My friend Stavros Tassos, the best seismologist alive at the National Observatory of Athens taught me this: "No matter what the temperature of the outer core is, and most likely it is quite high, the mantle is cold, and its rigidity increases with depth, because otherwise seismic wave velocity cannot increase with depth, for example for P waves from 6-7 km/sec in the surface layers to about 14 km/sec at the mantle-core boundary."

Anaconda said...

WHEN YOU'RE TALKING GEOLOGY, YOU'RE TALKING ABIOTIC OIL

The Oil Is Mastery Website has previously covered Shell Oil's Perdido ultra-deepwater drilling platform.

It's a record setter!

Published on Cincinnati.Com:

Shell oil well in Gulf sets undersea record, December 3, 2008 (AP) -- Houston - "Shell Oil Co. said Tuesday it has set a world water-depth record by drilling and completing an oil well in 9,356 feet of water in the Gulf of Mexico.

The well is part of Shell's Perdido Development project about 200 miles south of Houston. It easily topped the previous record of 6,950 feet - also set by Shell in the Gulf of Mexico. Anadarko Petroleum Corp. has completed natural-gas wells in about 9,000 feet of water in the Gulf.

Production at Perdido is scheduled to begin around 2010. Shell says the project, which dates to a lease sale in 1996, will be capable of producing 130,000 barrels of oil equivalent a day."

And the oil deposit is over 15,000 feet below the surface of the sea-floor.

A successful abiotic oil project from Shell Oil Co.
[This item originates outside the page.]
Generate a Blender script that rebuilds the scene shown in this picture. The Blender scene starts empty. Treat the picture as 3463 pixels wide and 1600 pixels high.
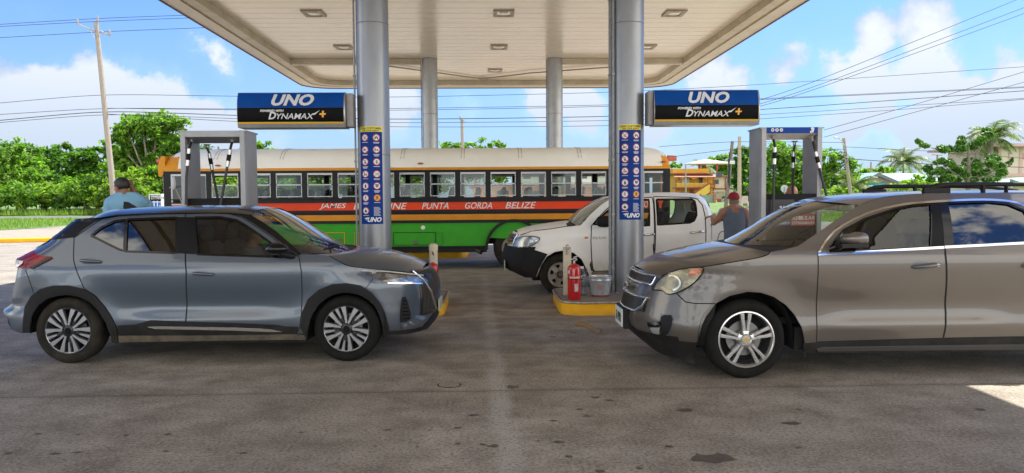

Now, if the economy will bounce back a little to support the higher oil prices necessary for these ultra-deepwater, ultra-deep drilling projects.

Anonymous said...

Oilismastery

There goes the molten core idea then.

I wonder why then the persistent belief if a molten core.....

Have to think about it some other time - having peer review issues with a submitted article to deal with this weekend.